14 How-Tos For Teachers That Make Texts More Accessible For Students

Passing on a lifelong love of reading is a big goal of any reading teacher.

State and national standards ask teachers to focus on increasingly complex texts. Many students aren’t yet ready to tackle them, and when every text is too difficult, students disengage.
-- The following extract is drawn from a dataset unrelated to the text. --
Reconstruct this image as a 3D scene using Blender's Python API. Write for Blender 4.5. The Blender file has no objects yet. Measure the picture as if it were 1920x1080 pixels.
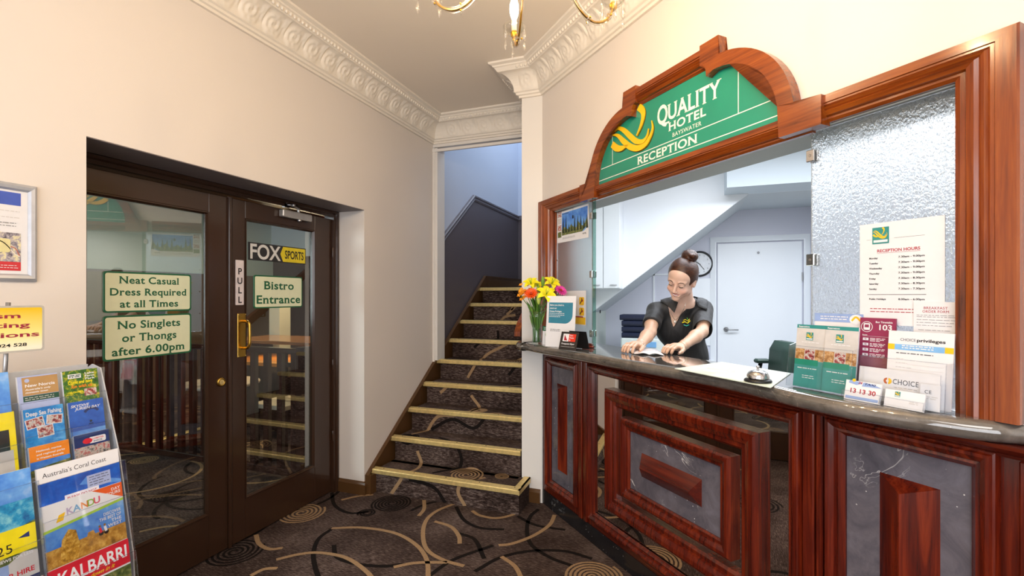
import bpy, math, random
import numpy as np
from mathutils import Vector, Matrix
PI = math.pi
random.seed(7)
SC = bpy.context.scene
COL = SC.collection

# ------------------------------------------------------------------ camera
TH = math.radians(20.1); FPX = 900.0; CY = 555.0; EYE = 1.46
FW = (-math.sin(TH), math.cos(TH)); RT = (math.cos(TH), math.sin(TH))
cam_d = bpy.data.cameras.new('camera'); cam = bpy.data.objects.new('camera', cam_d); COL.objects.link(cam)
cam.location = (0, 0, EYE); cam.rotation_euler = (PI/2, 0, TH)
cam_d.sensor_width = 36; cam_d.lens = 36*FPX/1920; cam_d.shift_y = 15/1920
cam_d.clip_start = 0.05
SC.camera = cam
SC.view_settings.view_transform = 'Standard'; SC.view_settings.look = 'None'
SC.view_settings.gamma = 1; SC.view_settings.use_curve_mapping = False
SC.view_settings.exposure = 0.0
SC.cycles.use_denoising = True
SC.cycles.max_bounces = 10; SC.cycles.transparent_max_bounces = 24
SC.cycles.transmission_bounces = 10; SC.cycles.glossy_bounces = 6
SC.cycles.sample_clamp_indirect = 6; SC.cycles.caustics_reflective = False; SC.cycles.caustics_refractive = False

# ------------------------------------------------------------------ world and lights
w = bpy.data.worlds.new('world'); SC.world = w; w.use_nodes = True
w.node_tree.nodes['Background'].inputs[0].default_value = (0.9, 0.93, 1.0, 1)
w.node_tree.nodes['Background'].inputs[1].default_value = 0.6

def area(name, loc, rot, sx, sy, power, color):
    l = bpy.data.lights.new(name, 'AREA'); l.shape = 'RECTANGLE'; l.size = sx; l.size_y = sy
    l.energy = power; l.color = color
    o = bpy.data.objects.new(name, l); COL.objects.link(o); o.location = loc
    o.rotation_euler = [math.radians(a) for a in rot]; return o
# daylight through the glazed street entrance behind the camera
area('entrance_daylight', (0.0, -2.42, 1.5), (99, 0, 0), 3.6, 2.4, 114, (0.95, 0.96, 1.0))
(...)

So here are 14 techniques that nationally known teacher–consultants Steve Zemelman, Smokey Daniels, and Art Hyde share for increasing a text’s accessibility.

Look for texts that are:

1. Shorter, not longer.

2. Connected to background knowledge the reader already has.
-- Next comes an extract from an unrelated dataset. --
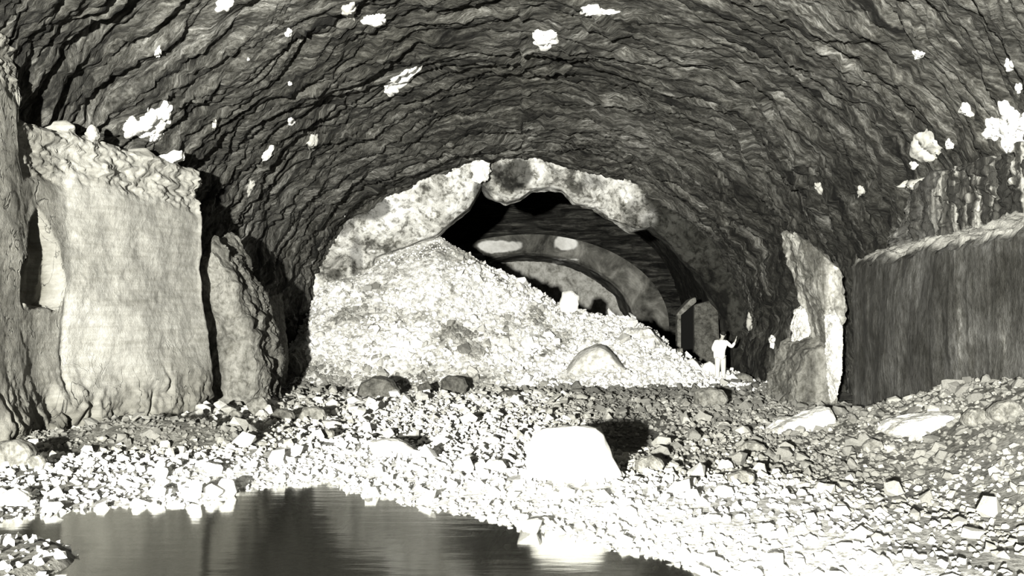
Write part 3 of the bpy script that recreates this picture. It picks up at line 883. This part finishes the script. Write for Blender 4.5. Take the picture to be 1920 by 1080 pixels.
# ------------------------------------------------------------------ lime patches on the vault
def patch(cx, cy, w, h, ang, seed, mat, bump=0.10, lobes=0.26, name='lime_patch'):
    n = 15
    r = np.random.RandomState(seed)
    ph = r.uniform(0, 7, 4)
    ca, sa = math.cos(math.radians(ang)), math.sin(math.radians(ang))
    rings, seg = 7, 40
    V = []; ok = True
    for i in range(rings + 1):
        f = i / rings
        for j in range(seg):
            a = 2 * math.pi * j / seg
            rad = f * (1 + lobes * (0.5 * math.sin(3 * a + ph[0]) + 0.4 * math.sin(5 * a + ph[1]) + 0.22 * math.sin(8 * a + ph[2]) + 0.12 * math.sin(13 * a + ph[3])))
            u, v = math.cos(a) * w / 2 * rad, math.sin(a) * h / 2 * rad
            px, py = cx + u * ca - v * sa, cy + u * sa + v * ca
            d = Vector(((px - CX) / F, 1, -(py - HY) / F)).normalized()
            loc, nrm, _, dist = VBVH.ray_cast(Vector((0, 0, CZ)), d)
            if loc is None: return None
            if nrm.dot(d) > 0: nrm = -nrm
            lift = bump * (1 - f ** 3) + 0.04 * noise(px * 0.12, py * 0.12, seed) - 0.05 * (f > 0.99)
            V.append(loc + nrm * float(lift))
    # calm the depth so that the crust hangs together over the folds
    Va = np.array([v[:] for v in V]).reshape(rings + 1, seg, 3)
    cen = np.median(Va.reshape(-1, 3), axis=0)
    Fq = []
    for i in range(rings):
        for j in range(seg):
            a = i * seg + j; b = i * seg + (j + 1) % seg
            Fq.append((a, a + seg, b + seg, b))
    Va = Va.reshape(-1, 3)
    me = mesh_np(name, Va, np.array(Fq), True)
    return link(name, me, mat, parent=ceiling)
PATCHES = [  # cx, cy, w, h, angle, pale?
    (1022, 74, 52, 42, 0, 1), (755, 148, 78, 26, -35, 1), (733, 168, 30, 26, 0, 1), (296, 98, 13, 24, 20, 1), (285, 232, 62, 50, -30, 1), (250, 240, 44, 40, 0, 1),
    (308, 212, 34, 46, 10, 1), (292, 255, 30, 24, -20, 1), (502, 288, 14, 40, 35, 1), (586, 264, 18, 32, 30, 0), (470, 352, 12, 34, 20, 0), (703, 38, 52, 26, 0, 1), (420, 8, 38, 30, -30, 1),
    (655, 20, 30, 34, 30, 0), (546, 228, 14, 18, 0, 1), (541, 62, 14, 18, 20, 1), (1112, 20, 54, 22, 5, 1), (1145, 22, 30, 10, 0, 1), (1722, 102, 24, 18, 0, 1), (1734, 276, 62, 64, 0, 0),
    (1714, 310, 16, 16, 0, 1), (1780, 271, 18, 22, -20, 1), (1892, 122, 18, 26, -20, 1), (1812, 206, 22, 34, -35, 1), (1535, 352, 14, 26, -30, 0), (1614, 357, 14, 20, 0, 0), (1864, 242, 44, 46, 0, 1), (1905, 300, 40, 66, -10, 1), (1912, 235, 40, 60, 0, 1),
    (1896, 262, 46, 100, -15, 1), (1890, 215, 36, 60, -25, 1), (543, 156, 8, 8, 0, 1), (466, 111, 7, 7, 0, 1), (402, 232, 8, 20, 15, 0), (1290, 428, 14, 14, 0, 1), (1910, 165, 16, 20, 0, 1),
    (1370, 545, 16, 34, -30, 0), (1260, 455, 14, 20, -30, 0), (1405, 605, 10, 40, 0, 0), (1448, 640, 12, 28, 0, 1), (1712, 345, 56, 20, -10, 0)]
for k, (cx, cy, w, h, an, pale) in enumerate(PATCHES):
    patch(cx, cy, w, h, an, 40 + k, M['lime'] if pale else M['limegrey'], bump=0.10 if w * h > 500 else 0.07, lobes=0.12 if (cx, cy) == (1734, 276) else 0.26)

# lumps of white crust on the top edge of the left wall
rock('lime_lump', 'bright white lump of crust on the top edge of the left wall', [(286, 293), (305, 287), (325, 278), (338, 277), (340, 290), (318, 300), (298, 300)], M['lime'], Y=23.7, thick=0.5, cat='rock lump', rough=0.04)
rock('lime_lump', 'small pointed pale lump farther left along the top of the left wall', [(156, 246), (168, 228), (176, 232), (182, 250), (170, 262)], M['slab'], Y=21.3, thick=0.3, cat='rock lump', rough=0.04)
# pale lump hanging from the broken lining
rock('lime_lump', 'bright white lump of crust stuck to broken lining above the dark opening', [(881, 298), (886, 288), (912, 289), (919, 304), (916, 328), (908, 338), (890, 334), (884, 316)], M['lime'], Y=36.6, thick=0.45, cat='rock lump', rough=0.11)

# ------------------------------------------------------------------ the person
def skin(name, joints, edges, mat, parent, sub=2, root=0):
    """joints: {key: (x, y, z, rx, ry)}"""
    keys = list(joints)
    idx = {k: i for i, k in enumerate(keys)}
    me = bpy.data.meshes.new(name)
    me.from_pydata([joints[k][:3] for k in keys], [(idx[a], idx[b]) for a, b in edges], [])
    o = link(name, me, mat, parent=parent)
    md = o.modifiers.new('skin', 'SKIN')
    md.use_smooth_shade = True
    for i, k in enumerate(keys):
        me.skin_vertices[0].data[i].radius = joints[k][3:5]
        me.skin_vertices[0].data[i].use_root = (i == root)
    s = o.modifiers.new('sub', 'SUBSURF'); s.levels = sub; s.render_levels = sub
    return o

def build_person():
    hit = cast(1352, 714)
    Yp = 34.0
    root = bpy.data.objects.new('person', None); COL.objects.link(root)
    x0 = (1352 - CX) * Yp / F
    z0 = CZ - (716 - HY) * Yp / F
    root.location = (x0, Yp, z0)
    root['label'] = 'person in a loose white shirt seen from behind, one arm raised to the rock'
    root['category'] = 'person'
    skinm = mat_plain('skin', 0.45, 0.6); hairm = mat_plain('dark_hair', 0.015, 0.7)
    shirt = mat_plain('white_cotton', 0.92, 0.9, 8, 0.4); trous = mat_plain('pale_trousers', 0.6, 0.9, 8, 0.4)
    J = {'pelvis': (-0.03, 0, 0.92, .15, .11), 'belly': (-0.03, .01, 1.06, .14, .10), 'chest': (-0.02, .02, 1.24, .15, .11), 'neck0': (0.02, .04, 1.40, .07, .07),
         'neck': (0.05, .06, 1.47, .052, .052), 'skull0': (0.075, .09, 1.53, .07, .08), 'skull': (0.09, .10, 1.60, .078, .092), 'crown': (0.095, .10, 1.66, .05, .06),
         'shL': (-.17, .02, 1.34, .062, .062), 'elL': (-.24, .10, 1.10, .043, .043), 'wrL': (-.14, .28, 1.00, .028, .028), 'paL': (-.10, .34, .99, .038, .018),
         'shR': (.18, .03, 1.33, .062, .062), 'elR': (.38, .10, 1.17, .043, .043), 'wrR': (.52, .18, 1.36, .028, .028), 'paR': (.545, .20, 1.43, .020, .038),
         'hipL': (-.11, 0, .86, .105, .105), 'knL': (-.12, -.01, .48, .065, .065), 'anL': (-.12, .03, .09, .042, .042), 'toL': (-.14, .18, .035, .04, .03),
         'hipR': (.06, 0, .86, .105, .105), 'knR': (.08, .05, .48, .065, .065), 'anR': (.09, .06, .09, .042, .042), 'toR': (.12, .21, .035, .04, .03)}
    E = [('pelvis', 'belly'), ('belly', 'chest'), ('chest', 'neck0'), ('neck0', 'neck'), ('neck', 'skull0'), ('skull0', 'skull'), ('skull', 'crown'),
         ('chest', 'shL'), ('shL', 'elL'), ('elL', 'wrL'), ('wrL', 'paL'), ('chest', 'shR'), ('shR', 'elR'), ('elR', 'wrR'), ('wrR', 'paR'),
         ('pelvis', 'hipL'), ('hipL', 'knL'), ('knL', 'anL'), ('anL', 'toL'), ('pelvis', 'hipR'), ('hipR', 'knR'), ('knR', 'anR'), ('anR', 'toR')]
    # fingers, rooted in the palms
    for side, wrist, palm, up in (('R', J['wrR'], J['paR'], Vector((.15, .12, .95))), ('L', J['wrL'], J['paL'], Vector((.3, .9, -.15)))):
        up = up.normalized()
        across = Vector((.2, .95, 0)).normalized() if side == 'R' else Vector((.9, -.3, 0)).normalized()
        pc = Vector(palm[:3])
        for k, ln in enumerate((.065, .075, .070, .055)):
            b0 = pc + across * (k - 1.5) * .021 + up * .03
            a, b, c = f'f{side}{k}a', f'f{side}{k}b', f'f{side}{k}c'
            J[a] = (*b0, .009, .009); J[b] = (*(b0 + up * ln * .55 + Vector((.008, .004, 0))), .008, .008); J[c] = (*(b0 + up * ln + Vector((.022, .01, 0))), .007, .007)
            E += [('pa' + side, a), (a, b), (b, c)]
        a, b = f'f{side}ta', f'f{side}tb'
        t0 = pc - across * .035
        J[a] = (*t0, .011, .011); J[b] = (*(t0 - across * .028 + up * .035), .009, .009)
        E += [('pa' + side, a), (a, b)]
    skin('body', J, E, skinm, root)
    # head shape: face away from the camera, ears at the sides
    def ell(name, c, r, mat, par=root, n=24, fn=None):
        bm = bmesh.new(); bmesh.ops.create_uvsphere(bm, u_segments=n, v_segments=n // 2, radius=1)
        for v in bm.verts:
            p = Vector((v.co.x * r[0], v.co.y * r[1], v.co.z * r[2]))
            if fn: p = fn(p)
            v.co = p + Vector(c)
        me = bpy.data.meshes.new(name); bm.to_mesh(me); bm.free()
        for p in me.polygons: p.use_smooth = True
        return link(name, me, mat, par)
    def face(p):
        if p.y > 0.06 and abs(p.x) < 0.03 and -0.03 < p.z < 0.02: p.y += 0.02      # nose
        if p.z < -0.05: p.x *= 0.8
        return p
    hd = ell('head', (.09, .115, 1.60), (.078, .098, .115), skinm, fn=face)
    for s in (-1, 1):
        ell('ear', (.09 + s * .082, .105, 1.595), (.012, .025, .034), skinm, hd, 12)
        ell('eye', (.09 + s * .032, .205, 1.61), (.013, .010, .010), M['black'], hd, 10)
    ell('mouth', (.09, .205, 1.55), (.024, .008, .007), M['black'], hd, 10)
    ell('hair', (.09, .095, 1.635), (.092, .108, .105), hairm, fn=lambda p: Vector((p.x, p.y if p.y < .05 else .05 + (p.y - .05) * .6, p.z if p.z > -.05 or p.y < .02 else -.05)))
    S = {'hem': (-.06, 0, .72, .20, .15), 'hip': (-.06, 0, .90, .215, .155), 'waist': (-.06, .01, 1.08, .215, .15), 'chest': (-.04, .02, 1.25, .22, .15), 'coll': (.02, .035, 1.39, .09, .085),
         'shL': (-.18, .02, 1.33, .085, .085), 'elL': (-.25, .10, 1.10, .066, .066), 'cuL': (-.17, .25, 1.01, .045, .045),
         'shR': (.19, .03, 1.32, .085, .085), 'elR': (.385, .10, 1.165, .068, .068), 'cuR': (.50, .17, 1.32, .045, .045)}
    skin('shirt', S, [('hem', 'hip'), ('hip', 'waist'), ('waist', 'chest'), ('chest', 'coll'), ('chest', 'shL'), ('shL', 'elL'), ('elL', 'cuL'), ('chest', 'shR'), ('shR', 'elR'), ('elR', 'cuR')], shirt, root)
    Tt = {'hip': (-.03, 0, .90, .15, .12), 'hL': (-.115, 0, .80, .115, .115), 'kL': (-.125, -.01, .48, .09, .09), 'aL': (-.12, .03, .12, .07, .07),
          'hR': (.065, 0, .80, .115, .115), 'kR': (.085, .05, .48, .09, .09), 'aR': (.09, .06, .12, .07, .07)}
    skin('trousers', Tt, [('hip', 'hL'), ('hL', 'kL'), ('kL', 'aL'), ('hip', 'hR'), ('hR', 'kR'), ('kR', 'aR')], trous, root)
build_person()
3. Familiar in settings or values.

4. Personally interesting to the reader.

5. Surprising, evoke curiosity, or present an interesting puzzle.
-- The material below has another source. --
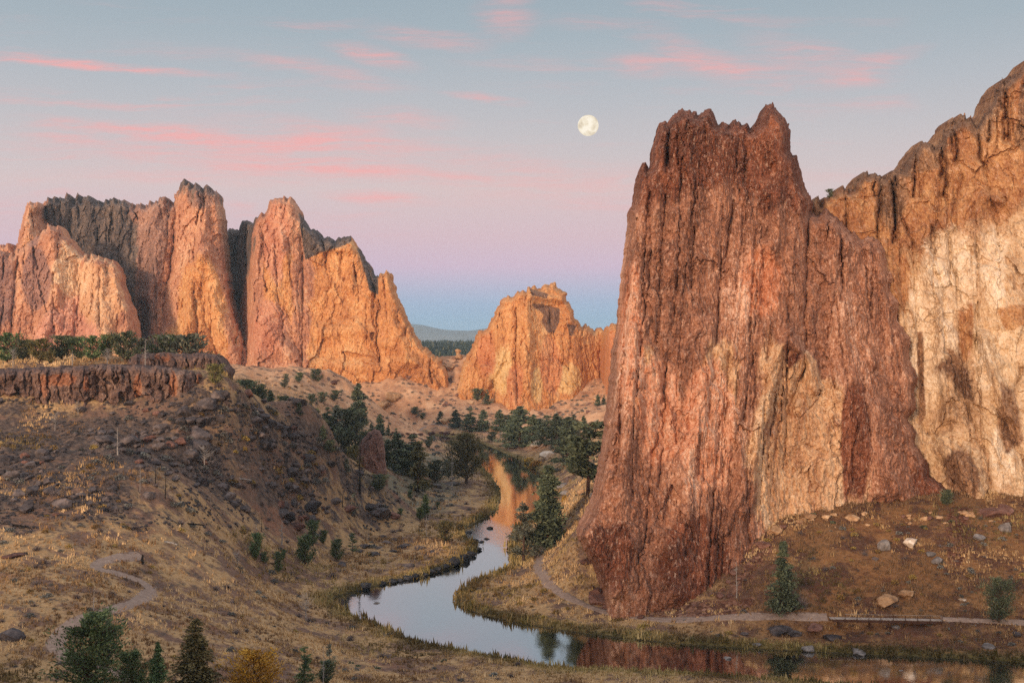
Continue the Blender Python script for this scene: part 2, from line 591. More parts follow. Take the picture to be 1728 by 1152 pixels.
N[mm] += farw[mm] * (ridged(XX[mm] / 45, YY[mm] / 90, 0 * XX[mm], 3, 77) * 5 - 2.2 + fbm(XX[mm] / 12, YY[mm] / 12, 0 * XX[mm], 4, 41, .65) * 2.6 + (ridged(XX[mm] / 9, YY[mm] / 16, 0 * XX[mm], 3, 43) - .5) * 1.2)
rep = sstep(YY, 200, 330) * (1 - sstep(YY, 290, 345)) * sstep(PXX, 1150, 1300)
N[mm] += rep[mm] * fbm(XX[mm] / 7, YY[mm] / 10, 0 * XX[mm] + 2, 4, 51) * 0.9
ZG = ZB + N * flat * sstep(np.abs(YY), 60, 120)
_edge = (RD > 0) & (RD < 3)
ZG = np.where(RD > 0, np.maximum(ZG, np.minimum(0.1 + RD * .3, 0.5)), ZG)
far_n = (YY >= 1000)
ZG[far_n] += (fbm(XX[far_n] / 500, YY[far_n] / 500, 0 * XX[far_n], 3, 5) * 6 * sstep(YY[far_n], 1300, 2500))
G = Ground(ZG)


def terrain_material():
    m, T = new_mat("dry_ground")
    pos = T.new('ShaderNodeNewGeometry').outputs['Position']
    p2 = T.mapping(pos, scale=(1, 1, 0.35))
    big = T.noise(p2, 0.035, 4, 0.6)
    mid = T.noise(p2, 0.16, 5, 0.65)
    fine = T.noise(p2, 1.1, 4, 0.7)
    grit = T.vor(p2, 0.9)
    straw = T.ramp(fine, [(0.25, (0.21, 0.122, 0.058)), (0.5, (0.40, 0.255, 0.125)), (0.75, (0.56, 0.39, 0.20))])
    dirt = T.ramp(fine, [(0.25, (0.085, 0.052, 0.040)), (0.55, (0.19, 0.115, 0.080)), (0.8, (0.31, 0.20, 0.135))])
    red = T.ramp(fine, [(0.3, (0.15, 0.070, 0.045)), (0.7, (0.32, 0.165, 0.10))])
    c = T.mix(T.ss(T.math('ADD', T.math('MULTIPLY', mid, 0.65), T.math('MULTIPLY', big, 0.4)), 0.47, 0.56), dirt, straw)
    c = T.mix(T.ss(T.noise(p2, 0.06, 3, 0.6, 0.4), 0.60, 0.72, 0, 0.75), c, red)
    # dark scrub and litter specks
    c = T.mix(T.ss(T.noise(p2, 0.55, 4, 0.7), 0.54, 0.66, 0, 0.85), c, (0.075, 0.058, 0.047))
    # basalt rubble of the left slope
    tal = T.attr('talus')
    rock = T.ramp(T.noise(p2, 0.8, 4, 0.7), [(0.3, (0.036, 0.029, 0.028)), (0.52, (0.108, 0.077, 0.062)), (0.75, (0.235, 0.16, 0.108))])
    tm = T.ss(T.math('ADD', tal, T.math('MULTIPLY', T.math('SUBTRACT', mid, 0.5), 2.6)), 0.50, 0.78)
    c = T.mix(tm, c, rock)
    # far slope: pale pinkish scree with dots of brush
    far = T.attr('far')
    fc = T.ramp(T.noise(p2, 0.09, 5, 0.65), [(0.3, (0.30, 0.145, 0.082)), (0.5, (0.50, 0.28, 0.155)), (0.72, (0.66, 0.42, 0.25))])
    fd = T.ss(T.vor(T.vmath('ADD', p2, T.vmath('SCALE', T.noise(p2, 0.3, 3, out='Color'), 2.5)), 0.20, rnd=1.0), 0.26, 0.42, 0.85, 0)
    fc = T.mix(T.math('MULTIPLY', fd, T.ss(T.noise(p2, 0.03, 2), 0.35, 0.55)), fc, (0.10, 0.062, 0.05))
    c = T.mix(far, c, fc)
    # flats by the far bend: grey green brush
    fl = T.attr('flats')
    c = T.mix(T.math('MULTIPLY', fl, T.ss(T.noise(p2, 0.11, 4, 0.6), 0.38, 0.55)), c, T.ramp(fine, [(0.3, (0.10, 0.088, 0.062)), (0.7, (0.26, 0.225, 0.15))]))
    # scree chute and stones on the right hand hill
    rp = T.attr('rubble')
    rc = T.ramp(T.vor(p2, 1.5, out='Color'), [(0.2, (0.10, 0.05, 0.035)), (0.6, (0.22, 0.115, 0.075)), (0.9, (0.36, 0.22, 0.16))])
    c = T.mix(T.ss(T.math('ADD', rp, T.math('MULTIPLY', T.math('SUBTRACT', mid, 0.5), 1.2)), 0.45, 0.62), c, rc)
    # redder, darker soil of the right hand hill
    c = T.mix(T.math('MULTIPLY', T.attr('hill'), T.ss(big, 0.25, 0.6, 0.7, 1.0)), c, T.mix(1.0, c, (0.52, 0.40, 0.34), 'MULTIPLY'))
    # green wet edge
    rd = T.attr('bank')
    gm = T.ss(T.math('ADD', rd, T.math('MULTIPLY', mid, 9)), 10.5, 4.8)
    c = T.mix(T.math('MULTIPLY', gm, 0.75), c, T.ramp(fine, [(0.3, (0.05, 0.05, 0.014)), (0.7, (0.15, 0.125, 0.035))]))
    c = T.mix(T.ss(rd, 0.5, -0.3), c, (0.02, 0.017, 0.013))
    # far plain
    pl = T.attr('plain')
    c = T.mix(pl, c, (0.07, 0.075, 0.04))
    h = T.math('ADD', fine, T.math('MULTIPLY', grit, 0.8))
    principled(T, c, 0.95, 0.1, T.bump(h, 0.55, 0.35))
    return m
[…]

6. Frequently explain the technical terms it uses.

7. Filled with pictures, charts, visual features, and text features that add meaning.

Try these while teaching:

8. Allow a reader to choose a text, which increases interest and engagement.

9. Call upon a reader’s background knowledge and then build on it.

10. Teach comprehension strategies the reader can bring to any text.

11. Read the text aloud, ask a class member to read it aloud, or have students read aloud to one another in small groups.

Encourage readers to:

12. Mark, write, or draw on a text as they read.

13. Talk about the text during and after reading.

14. Write in the same genre as the text.